The story is like a fairy tale, a parable, or a morality play. The characters are stock: young lovers, family patriarch, dishonest cousin, judgmental sister, wise grandmother. We don’t need unique personalities or witty dialogues for this story to deliver its breathtaking magic. Nor does its dated morality impinge on its art. What the film delivers in camera work by Sergey Urusevsky attains a peak of visual art, and of course depends somewhat on Samoilova’s talent for expressing her character’s inner states through only physical and facial movements. The camera’s “subjective style” takes us into her unconscious mind’s image-experience of traumatic events, such as her rape by Mark, her panic in the mob, her discovery of her parents’ bombing death, and her final reawakening to hope, humanity, and love. As one Russian critic wrote when the film came out, “You don’t know whether the image of Veronica owes her charm to Samoilova’s talent and sincerity or to Urusevsky’s art, able to catch in the turn of a head, a momentary pose, the blink of eyelashes, the helplessness and obstinacy, the tenderness and pride of this particular woman’s character.”

Urusevsky achieves this same powerful hold on us when Boris, fighting on the swampy front, is hit by a bullet. We die with him, we experience his last, unconscious mind’s images, not his thoughts, before he keels over backward into the sloshing mud. The camera twirls and swirls and collides with images we feel, we relate to, that are beyond verbal communication. On a side note, one marvels at the terrifying risk Samoilova (or her double) takes during the first mob scene when she runs blindly through rolling army tanks looking for Boris as the Soviet forces leave Moscow for the front.

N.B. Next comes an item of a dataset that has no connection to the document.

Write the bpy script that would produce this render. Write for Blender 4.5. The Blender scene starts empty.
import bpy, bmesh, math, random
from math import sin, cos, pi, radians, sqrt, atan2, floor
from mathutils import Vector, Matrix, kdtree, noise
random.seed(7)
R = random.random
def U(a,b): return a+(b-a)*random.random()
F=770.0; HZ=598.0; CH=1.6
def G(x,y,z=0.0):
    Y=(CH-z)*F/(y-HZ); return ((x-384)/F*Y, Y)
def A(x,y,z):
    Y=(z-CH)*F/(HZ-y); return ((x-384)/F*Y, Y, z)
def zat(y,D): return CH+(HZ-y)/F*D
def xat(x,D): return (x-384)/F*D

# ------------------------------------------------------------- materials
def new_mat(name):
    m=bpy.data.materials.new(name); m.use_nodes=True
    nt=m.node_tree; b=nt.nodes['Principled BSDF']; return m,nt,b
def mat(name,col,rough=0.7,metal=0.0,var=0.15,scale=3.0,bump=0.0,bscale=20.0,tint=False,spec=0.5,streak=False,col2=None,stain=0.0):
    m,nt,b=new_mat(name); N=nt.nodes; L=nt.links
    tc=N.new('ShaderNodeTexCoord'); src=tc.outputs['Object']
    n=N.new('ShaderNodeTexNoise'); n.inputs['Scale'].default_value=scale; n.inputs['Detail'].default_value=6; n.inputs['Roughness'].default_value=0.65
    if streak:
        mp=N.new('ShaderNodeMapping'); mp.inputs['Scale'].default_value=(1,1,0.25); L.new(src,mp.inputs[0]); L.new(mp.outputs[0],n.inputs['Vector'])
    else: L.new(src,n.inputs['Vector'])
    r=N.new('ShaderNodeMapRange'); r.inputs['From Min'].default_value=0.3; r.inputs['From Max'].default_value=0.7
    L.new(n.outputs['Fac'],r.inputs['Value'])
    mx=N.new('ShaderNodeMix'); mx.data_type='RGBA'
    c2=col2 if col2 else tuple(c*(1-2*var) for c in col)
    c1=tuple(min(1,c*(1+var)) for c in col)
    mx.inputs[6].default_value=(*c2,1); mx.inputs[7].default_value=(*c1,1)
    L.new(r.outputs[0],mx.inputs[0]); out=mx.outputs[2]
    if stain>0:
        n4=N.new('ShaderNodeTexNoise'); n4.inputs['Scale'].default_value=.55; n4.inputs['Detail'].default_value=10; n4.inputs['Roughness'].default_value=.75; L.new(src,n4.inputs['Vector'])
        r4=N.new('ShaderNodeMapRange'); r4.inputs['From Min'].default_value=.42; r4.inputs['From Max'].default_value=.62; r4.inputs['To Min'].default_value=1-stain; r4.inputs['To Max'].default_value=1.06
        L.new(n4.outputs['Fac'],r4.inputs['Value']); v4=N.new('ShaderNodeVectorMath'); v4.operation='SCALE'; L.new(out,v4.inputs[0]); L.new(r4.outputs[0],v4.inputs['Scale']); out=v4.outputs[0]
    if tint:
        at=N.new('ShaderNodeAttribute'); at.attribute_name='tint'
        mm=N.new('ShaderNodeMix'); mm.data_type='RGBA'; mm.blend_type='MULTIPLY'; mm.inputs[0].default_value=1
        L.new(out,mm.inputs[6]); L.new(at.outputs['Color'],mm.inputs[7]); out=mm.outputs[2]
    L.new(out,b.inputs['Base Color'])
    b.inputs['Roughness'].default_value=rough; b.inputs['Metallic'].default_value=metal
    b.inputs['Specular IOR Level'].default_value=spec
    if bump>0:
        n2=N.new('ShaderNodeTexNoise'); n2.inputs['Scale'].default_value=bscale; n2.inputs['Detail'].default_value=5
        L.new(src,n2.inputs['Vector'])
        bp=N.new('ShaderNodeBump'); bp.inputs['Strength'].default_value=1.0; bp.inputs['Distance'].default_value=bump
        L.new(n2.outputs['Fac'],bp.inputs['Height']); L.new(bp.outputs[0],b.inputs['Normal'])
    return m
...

Our values, our way of living, our morality, and our artistic renderings have changed since The Cranes Are Flying was made. We no longer portray new love in an idealized, ultra-sentimental way, even if we actually feel that way when newly in love. Our Western society has become open and conscious of gender and minority equalities. The shame and ostracism placed on Veronica because she marries Mark after he violently rapes and mentally crushes her wouldn’t happen today. The movie’s attitude toward war has also changed. When the German invasion occurs, Boris and his friends automatically rush to sign up: fighting for the homeland is their responsibility. One thing has not changed about the movie: what it achieved in 1957 with its cinematic portrayal of our innermost feelings remains. For film art lovers, Cranes is a must see.